▶ REQUEST
Carry none of the pictures over; write out the complete data exactly.
::::::::
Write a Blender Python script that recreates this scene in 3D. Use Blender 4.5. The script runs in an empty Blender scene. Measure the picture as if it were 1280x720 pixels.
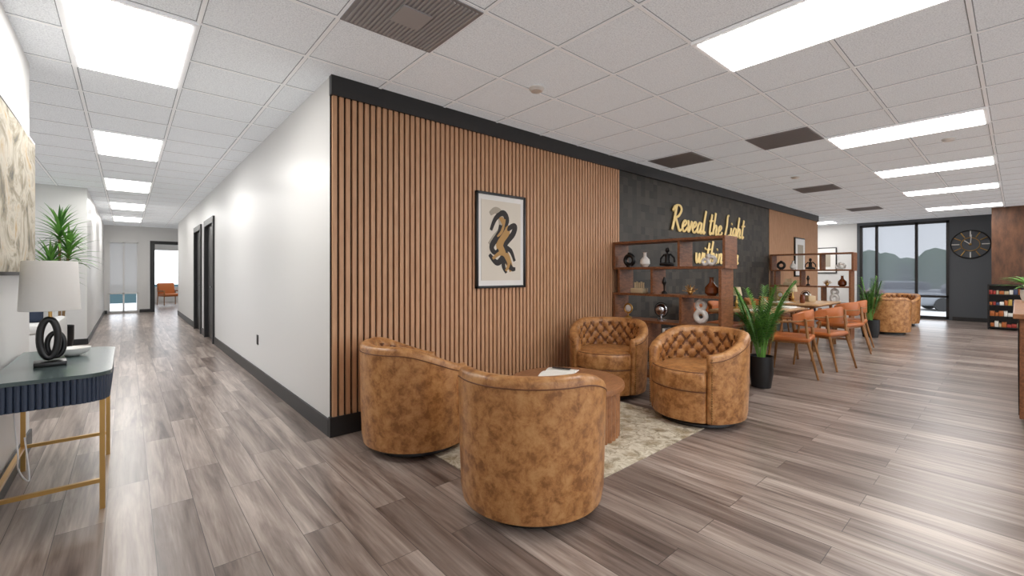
import bpy, bmesh, math, random
from mathutils import Vector, Matrix
random.seed(7)
scene = bpy.context.scene
try:
    scene.view_settings.view_transform = 'Standard'
    scene.view_settings.look = 'None'
except Exception:
    pass
H = 2.743

# ------------------------------------------------------------ materials
def C(r, g, b):
    def f(c):
        c /= 255.0
        return c/12.92 if c <= 0.04045 else ((c+0.055)/1.055)**2.4
    return (f(r), f(g), f(b), 1)

def P(name, col, rough=0.6, metal=0.0, emit=None, es=0, spec=0.5):
    m = bpy.data.materials.new(name); m.use_nodes = True
    b = m.node_tree.nodes['Principled BSDF']
    b.inputs['Base Color'].default_value = col
    b.inputs['Roughness'].default_value = rough
    b.inputs['Metallic'].default_value = metal
    b.inputs['Specular IOR Level'].default_value = spec
    if emit:
        b.inputs['Emission Color'].default_value = emit
        b.inputs['Emission Strength'].default_value = es
    return m

class NT:
    def __init__(s, m):
        s.t = m.node_tree; s.b = s.t.nodes['Principled BSDF']
    def n(s, typ, **kw):
        nd = s.t.nodes.new(typ)
        for k, v in kw.items():
            setattr(nd, k, v)
        return nd
    def l(s, a, b):
        s.t.links.new(a, b)
    def coord(s, scale=(1, 1, 1), kind='Object'):
        tc = s.n('ShaderNodeTexCoord'); mp = s.n('ShaderNodeMapping')
        mp.inputs['Scale'].default_value = scale
        s.l(tc.outputs[kind], mp.inputs['Vector']); return mp.outputs['Vector']
    def noise(s, vec, scale=5, detail=4, rough=.55, dist=0):
        nd = s.n('ShaderNodeTexNoise')
        nd.inputs['Scale'].default_value = scale; nd.inputs['Detail'].default_value = detail
        nd.inputs['Roughness'].default_value = rough; nd.inputs['Distortion'].default_value = dist
        s.l(vec, nd.inputs['Vector']); return nd.outputs['Fac']
    def ramp(s, fac, stops):
        r = s.n('ShaderNodeValToRGB'); e = r.color_ramp.elements
        while len(e) < len(stops): e.new(.5)
        for i, (p, c) in enumerate(stops):
            e[i].position = p; e[i].color = c
        s.l(fac, r.inputs['Fac']); return r.outputs['Color']
    def bump(s, h, st=.2, dist=.01):
        b = s.n('ShaderNodeBump'); b.inputs['Strength'].default_value = st
        b.inputs['Distance'].default_value = dist
        s.l(h, b.inputs['Height']); s.l(b.outputs['Normal'], s.b.inputs['Normal'])
    def mix(s, a, b, fac, mode='MIX'):
        m = s.n('ShaderNodeMix', data_type='RGBA', blend_type=mode)
        for src, idx in ((fac, 0), (a, 6), (b, 7)):
            if hasattr(src, 'is_linked'): s.l(src, m.inputs[idx])
            else: m.inputs[idx].default_value = src
        return m.outputs[2]
    def math(s, op, a, b=None):
        m = s.n('ShaderNodeMath', operation=op)
        for i, v in enumerate((a, b)):
            if v is None: continue
            if hasattr(v, 'is_linked'): s.l(v, m.inputs[i])
            else: m.inputs[i].default_value = v
        return m.outputs[0]

def wood(name, c1, c2, scale=(1, 1, 8), rough=.45):
    m = P(name, c1, rough); t = NT(m)
    v = t.coord(scale); f = t.noise(v, 6, 6, .6, .6)
    t.l(t.ramp(f, [(.3, c2), (.68, c1)]), t.b.inputs['Base Color']); t.bump(f, .08)
    return m

def paint(name, col, rough=.6):
    m = P(name, col, rough); t = NT(m)
    f = t.noise(t.coord(), 220, 2); t.bump(f, .08, .002)
    return m

M = {}
M['white'] = paint('wall_paint_white', C(222, 221, 219), .38)
M['trimblack'] = P('trim_black', C(38, 37, 38), .4)
M['black'] = P('satin_black', C(22, 22, 23), .35)
M['darkwall'] = paint('wall_paint_charcoal', C(84, 88, 93), .6)
M['slatback'] = P('slat_backing_felt', C(44, 29, 22), .9)
M['slat'] = wood('slat_oak', C(214, 168, 130), C(194, 147, 110), (6, 6, .7), .5)
M['walnut'] = wood('walnut', C(148, 96, 62), C(100, 60, 36), (2, 8, 8), .4)
M['walnut_t'] = wood('walnut_table', C(172, 120, 80), C(128, 84, 54), (3, 14, 3), .4)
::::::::
▶ ANSWER TO THE EXERCISE
Write a Blender Python script that recreates this scene in 3D. Use Blender 4.5. The script runs in an empty Blender scene. Measure the picture as if it were 1280x720 pixels.
import bpy, bmesh, math, random
from mathutils import Vector, Matrix
random.seed(7)
scene = bpy.context.scene
try:
    scene.view_settings.view_transform = 'Standard'
    scene.view_settings.look = 'None'
except Exception:
    pass
H = 2.743

# ------------------------------------------------------------ materials
def C(r, g, b):
    def f(c):
        c /= 255.0
        return c/12.92 if c <= 0.04045 else ((c+0.055)/1.055)**2.4
    return (f(r), f(g), f(b), 1)

def P(name, col, rough=0.6, metal=0.0, emit=None, es=0, spec=0.5):
    m = bpy.data.materials.new(name); m.use_nodes = True
    b = m.node_tree.nodes['Principled BSDF']
    b.inputs['Base Color'].default_value = col
    b.inputs['Roughness'].default_value = rough
    b.inputs['Metallic'].default_value = metal
    b.inputs['Specular IOR Level'].default_value = spec
    if emit:
        b.inputs['Emission Color'].default_value = emit
        b.inputs['Emission Strength'].default_value = es
    return m

class NT:
    def __init__(s, m):
        s.t = m.node_tree; s.b = s.t.nodes['Principled BSDF']
    def n(s, typ, **kw):
        nd = s.t.nodes.new(typ)
        for k, v in kw.items():
            setattr(nd, k, v)
        return nd
    def l(s, a, b):
        s.t.links.new(a, b)
    def coord(s, scale=(1, 1, 1), kind='Object'):
        tc = s.n('ShaderNodeTexCoord'); mp = s.n('ShaderNodeMapping')
        mp.inputs['Scale'].default_value = scale
        s.l(tc.outputs[kind], mp.inputs['Vector']); return mp.outputs['Vector']
    def noise(s, vec, scale=5, detail=4, rough=.55, dist=0):
        nd = s.n('ShaderNodeTexNoise')
        nd.inputs['Scale'].default_value = scale; nd.inputs['Detail'].default_value = detail
        nd.inputs['Roughness'].default_value = rough; nd.inputs['Distortion'].default_value = dist
        s.l(vec, nd.inputs['Vector']); return nd.outputs['Fac']
    def ramp(s, fac, stops):
        r = s.n('ShaderNodeValToRGB'); e = r.color_ramp.elements
        while len(e) < len(stops): e.new(.5)
        for i, (p, c) in enumerate(stops):
            e[i].position = p; e[i].color = c
        s.l(fac, r.inputs['Fac']); return r.outputs['Color']
    def bump(s, h, st=.2, dist=.01):
        b = s.n('ShaderNodeBump'); b.inputs['Strength'].default_value = st
        b.inputs['Distance'].default_value = dist
        s.l(h, b.inputs['Height']); s.l(b.outputs['Normal'], s.b.inputs['Normal'])
    def mix(s, a, b, fac, mode='MIX'):
        m = s.n('ShaderNodeMix', data_type='RGBA', blend_type=mode)
        for src, idx in ((fac, 0), (a, 6), (b, 7)):
            if hasattr(src, 'is_linked'): s.l(src, m.inputs[idx])
            else: m.inputs[idx].default_value = src
        return m.outputs[2]
    def math(s, op, a, b=None):
        m = s.n('ShaderNodeMath', operation=op)
        for i, v in enumerate((a, b)):
            if v is None: continue
            if hasattr(v, 'is_linked'): s.l(v, m.inputs[i])
            else: m.inputs[i].default_value = v
        return m.outputs[0]

def wood(name, c1, c2, scale=(1, 1, 8), rough=.45):
    m = P(name, c1, rough); t = NT(m)
    v = t.coord(scale); f = t.noise(v, 6, 6, .6, .6)
    t.l(t.ramp(f, [(.3, c2), (.68, c1)]), t.b.inputs['Base Color']); t.bump(f, .08)
    return m

def paint(name, col, rough=.6):
    m = P(name, col, rough); t = NT(m)
    f = t.noise(t.coord(), 220, 2); t.bump(f, .08, .002)
    return m

M = {}
M['white'] = paint('wall_paint_white', C(222, 221, 219), .38)
M['trimblack'] = P('trim_black', C(38, 37, 38), .4)
M['black'] = P('satin_black', C(22, 22, 23), .35)
M['darkwall'] = paint('wall_paint_charcoal', C(84, 88, 93), .6)
M['slatback'] = P('slat_backing_felt', C(44, 29, 22), .9)
M['slat'] = wood('slat_oak', C(214, 168, 130), C(194, 147, 110), (6, 6, .7), .5)
M['walnut'] = wood('walnut', C(148, 96, 62), C(100, 60, 36), (2, 8, 8), .4)
M['walnut_t'] = wood('walnut_table', C(172, 120, 80), C(128, 84, 54), (3, 14, 3), .4)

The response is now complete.